◆ To do: Transcribe every line exactly and omit anything that is a picture.

◆ Data excerpt:

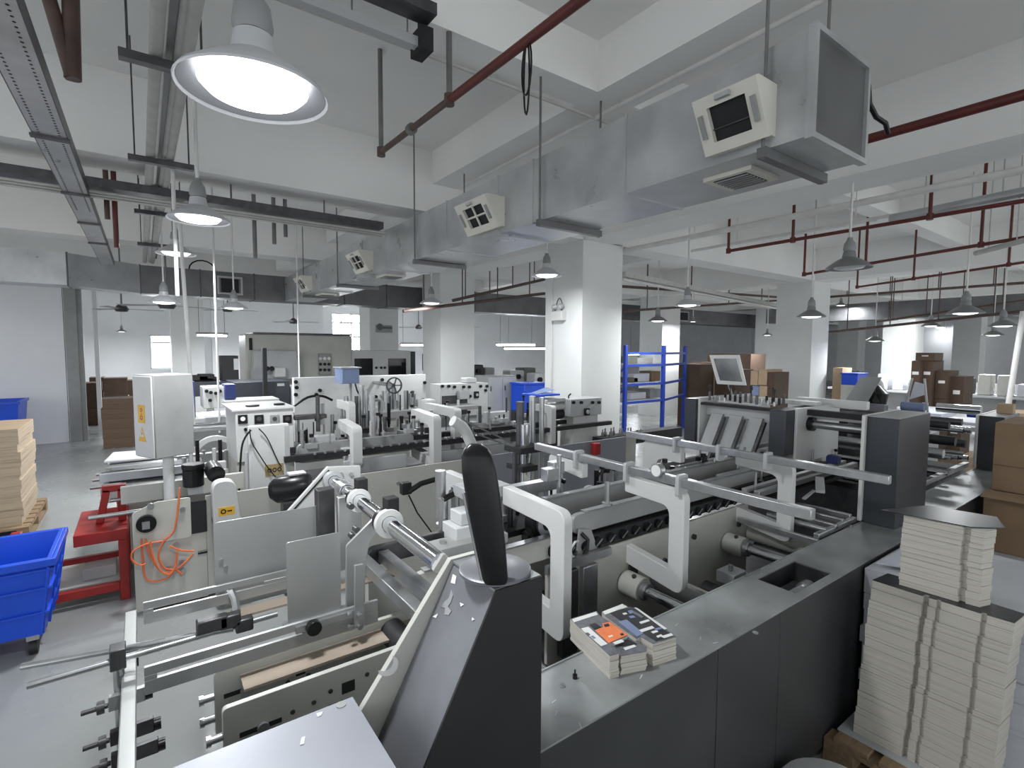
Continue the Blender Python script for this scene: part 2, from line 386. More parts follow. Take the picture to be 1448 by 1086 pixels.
# ------------------------------------------------------------------ ducts
t = thing('air_duct', 'galvanised rectangular air duct running overhead with slanted louvre boxes', 'duct', (2.54, 1.06, 2.79))
DX0, DX1, DZ0, DZ1, DY0, DY1 = 2.28, 2.80, 2.79, 3.22, 1.06, 10.48
MB().box(DX0, DX1, DY0, DY1, DZ0, DZ1).build('duct_body', 'galvanised', t)
MB().box(DX0 + 0.01, DX1 - 0.01, DY0 - 0.006, DY0, DZ0 + 0.01, DZ1 - 0.01).build('end_cap', 'galvanised_dark', t)  # shade of the end face put into a darker metal
m = MB()
for a, b in ((DX0 - 0.012, DX0 + 0.012), (DX1 - 0.012, DX1 + 0.012)): m.box(a, b, DY0 - 0.022, DY0 + 0.012, DZ0 - 0.012, DZ1 + 0.012)
for a, b in ((DZ0 - 0.012, DZ0 + 0.012), (DZ1 - 0.012, DZ1 + 0.012)): m.box(DX0 + 0.012, DX1 - 0.012, DY0 - 0.022, DY0 + 0.012, a, b)
m.build('end_flange', 'galvanised', t)
for y in (2.05, 2.9, 3.33, 4.15, 4.75, 5.55, 6.3, 7.2, 8.2, 9.2):
    MB().box(DX0 - 0.008, DX1 + 0.008, y, y + 0.014, DZ0 - 0.008, DZ1 + 0.008).build('seam', 'galvanised', t)
def vent(y0, y1, z0, z1, grid, back):
    """slanted louvre box on the near face: frame leaning out at the top"""
    fr = MB(); dp0, dp1 = back, 0.03
    ym = (y0 + y1) / 2
    def q(y, z, e=0.0):
        k = (z - z0) / (z1 - z0); return (DX0 - (dp1 * (1 - k) + dp0 * k) - e * 0.9, y, z - e * 0.4)
    hs = MB()
    hs.faces([(DX0, y0, z0), (DX0, y1, z0), (DX0, y1, z1), (DX0, y0, z1), q(y0, z0), q(y1, z0), q(y1, z1), q(y0, z1)], [(0, 1, 5, 4), (1, 2, 6, 5), (2, 3, 7, 6), (3, 0, 4, 7), (4, 5, 6, 7)])
    v = hs.build('vent_box', 'vent_frame', t)
    b = 0.20
    Y0, Y1 = y0 + (y1 - y0) * b, y1 - (y1 - y0) * b; Z0, Z1 = z0 + (z1 - z0) * b, z1 - (z1 - z0) * b
    for a in (rect(y0, y1, z0, Z0), rect(y0, y1, Z1, z1), rect(y0, Y0, Z0, Z1), rect(Y1, y1, Z0, Z1)):
        A = [q(*p) for p in a]; B = [q(*p, e=0.028) for p in a]
        fr.faces(A + B, [(0, 1, 2, 3), (4, 5, 6, 7), (0, 1, 5, 4), (1, 2, 6, 5), (2, 3, 7, 6), (3, 0, 4, 7)])
    fr.build('vent_frame', 'vent_frame', v)
    A = [q(*p, e=0.003) for p in rect(Y0, Y1, Z0, Z1)]
    MB().faces(A, [(0, 1, 2, 3)]).build('vent_opening', 'black_matte', v)
    g = MB()
    if grid:
        g.bar(q(ym, Z0, 0.02), q(ym, Z1, 0.02), 0.012, 0.012); g.bar(q(Y0, (Z0 + Z1) / 2, 0.02), q(Y1, (Z0 + Z1) / 2, 0.02), 0.012, 0.012)
    else:
        g.bar(q(Y0, (Z0 + Z1) / 2 - 0.02, 0.01), q(Y1, (Z0 + Z1) / 2 - 0.02, 0.01), 0.006, 0.006)
    g.build('vent_bar', 'vent_frame' if grid else 'steel_dark', v)
    for yy in (y0 + (y1 - y0) * 0.09, y1 - (y1 - y0) * 0.09):
        MB().bar(q(yy, z0 + (z1 - z0) * 0.3, 0.036), q(yy, z0 + (z1 - z0) * 0.72, 0.036), 0.02, 0.014).build('vent_latch', 'grey_enamel', v)
    MB().bar(q(ym - 0.035, z1 - (z1 - z0) * 0.09, 0.036), q(ym + 0.035, z1 - (z1 - z0) * 0.09, 0.036), 0.018, 0.02).build('vent_latch', 'light_enamel', v)
vent(1.20, 1.505, 2.83, 3.05, 0, 0.15)
vent(3.25, 3.70, 2.83, 3.05, 1, 0.16)
vent(5.95, 6.4, 2.83, 3.05, 1, 0.16)
vent(8.6, 9.05, 2.83, 3.05, 1, 0.16)
for (y, wy) in ((1.38, 0.26), (5.9, 0.3), (8.6, 0.3)):
    g = MB().box(DX0 + 0.13, DX1 - 0.13, y, y + wy, DZ0 - 0.02, DZ0).build('bottom_grille', 'vent_frame', t)
    MB().box(DX0 + 0.16, DX1 - 0.16, y + 0.04, y + wy - 0.04, DZ0 - 0.022, DZ0 - 0.0201).build('grille_opening', 'black_matte', g)
    for i in range(7):
        xx = DX0 + 0.17 + i * 0.03; MB().box(xx, xx + 0.008, y + 0.04, y + wy - 0.04, DZ0 - 0.028, DZ0 - 0.0221).build('grille_bar', 'grey_enamel', g)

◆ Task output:
Continue the Blender Python script for this scene: part 2, from line 386. More parts follow. Take the picture to be 1448 by 1086 pixels.
# ------------------------------------------------------------------ ducts
t = thing('air_duct', 'galvanised rectangular air duct running overhead with slanted louvre boxes', 'duct', (2.54, 1.06, 2.79))
DX0, DX1, DZ0, DZ1, DY0, DY1 = 2.28, 2.80, 2.79, 3.22, 1.06, 10.48
MB().box(DX0, DX1, DY0, DY1, DZ0, DZ1).build('duct_body', 'galvanised', t)
MB().box(DX0 + 0.01, DX1 - 0.01, DY0 - 0.006, DY0, DZ0 + 0.01, DZ1 - 0.01).build('end_cap', 'galvanised_dark', t)  # shade of the end face put into a darker metal
m = MB()
for a, b in ((DX0 - 0.012, DX0 + 0.012), (DX1 - 0.012, DX1 + 0.012)): m.box(a, b, DY0 - 0.022, DY0 + 0.012, DZ0 - 0.012, DZ1 + 0.012)
for a, b in ((DZ0 - 0.012, DZ0 + 0.012), (DZ1 - 0.012, DZ1 + 0.012)): m.box(DX0 + 0.012, DX1 - 0.012, DY0 - 0.022, DY0 + 0.012, a, b)
m.build('end_flange', 'galvanised', t)
for y in (2.05, 2.9, 3.33, 4.15, 4.75, 5.55, 6.3, 7.2, 8.2, 9.2):
    MB().box(DX0 - 0.008, DX1 + 0.008, y, y + 0.014, DZ0 - 0.008, DZ1 + 0.008).build('seam', 'galvanised', t)
def vent(y0, y1, z0, z1, grid, back):
    """slanted louvre box on the near face: frame leaning out at the top"""
    fr = MB(); dp0, dp1 = back, 0.03
    ym = (y0 + y1) / 2
    def q(y, z, e=0.0):
        k = (z - z0) / (z1 - z0); return (DX0 - (dp1 * (1 - k) + dp0 * k) - e * 0.9, y, z - e * 0.4)
    hs = MB()
    hs.faces([(DX0, y0, z0), (DX0, y1, z0), (DX0, y1, z1), (DX0, y0, z1), q(y0, z0), q(y1, z0), q(y1, z1), q(y0, z1)], [(0, 1, 5, 4), (1, 2, 6, 5), (2, 3, 7, 6), (3, 0, 4, 7), (4, 5, 6, 7)])
    v = hs.build('vent_box', 'vent_frame', t)
    b = 0.20
    Y0, Y1 = y0 + (y1 - y0) * b, y1 - (y1 - y0) * b; Z0, Z1 = z0 + (z1 - z0) * b, z1 - (z1 - z0) * b
    for a in (rect(y0, y1, z0, Z0), rect(y0, y1, Z1, z1), rect(y0, Y0, Z0, Z1), rect(Y1, y1, Z0, Z1)):
        A = [q(*p) for p in a]; B = [q(*p, e=0.028) for p in a]
        fr.faces(A + B, [(0, 1, 2, 3), (4, 5, 6, 7), (0, 1, 5, 4), (1, 2, 6, 5), (2, 3, 7, 6), (3, 0, 4, 7)])
    fr.build('vent_frame', 'vent_frame', v)
    A = [q(*p, e=0.003) for p in rect(Y0, Y1, Z0, Z1)]
    MB().faces(A, [(0, 1, 2, 3)]).build('vent_opening', 'black_matte', v)
    g = MB()
    if grid:
        g.bar(q(ym, Z0, 0.02), q(ym, Z1, 0.02), 0.012, 0.012); g.bar(q(Y0, (Z0 + Z1) / 2, 0.02), q(Y1, (Z0 + Z1) / 2, 0.02), 0.012, 0.012)
    else:
        g.bar(q(Y0, (Z0 + Z1) / 2 - 0.02, 0.01), q(Y1, (Z0 + Z1) / 2 - 0.02, 0.01), 0.006, 0.006)
    g.build('vent_bar', 'vent_frame' if grid else 'steel_dark', v)
    for yy in (y0 + (y1 - y0) * 0.09, y1 - (y1 - y0) * 0.09):
        MB().bar(q(yy, z0 + (z1 - z0) * 0.3, 0.036), q(yy, z0 + (z1 - z0) * 0.72, 0.036), 0.02, 0.014).build('vent_latch', 'grey_enamel', v)
    MB().bar(q(ym - 0.035, z1 - (z1 - z0) * 0.09, 0.036), q(ym + 0.035, z1 - (z1 - z0) * 0.09, 0.036), 0.018, 0.02).build('vent_latch', 'light_enamel', v)
vent(1.20, 1.505, 2.83, 3.05, 0, 0.15)
vent(3.25, 3.70, 2.83, 3.05, 1, 0.16)
vent(5.95, 6.4, 2.83, 3.05, 1, 0.16)
vent(8.6, 9.05, 2.83, 3.05, 1, 0.16)
for (y, wy) in ((1.38, 0.26), (5.9, 0.3), (8.6, 0.3)):
    g = MB().box(DX0 + 0.13, DX1 - 0.13, y, y + wy, DZ0 - 0.02, DZ0).build('bottom_grille', 'vent_frame', t)
    MB().box(DX0 + 0.16, DX1 - 0.16, y + 0.04, y + wy - 0.04, DZ0 - 0.022, DZ0 - 0.0201).build('grille_opening', 'black_matte', g)
    for i in range(7):
        xx = DX0 + 0.17 + i * 0.03; MB().box(xx, xx + 0.008, y + 0.04, y + wy - 0.04, DZ0 - 0.028, DZ0 - 0.0221).build('grille_bar', 'grey_enamel', g)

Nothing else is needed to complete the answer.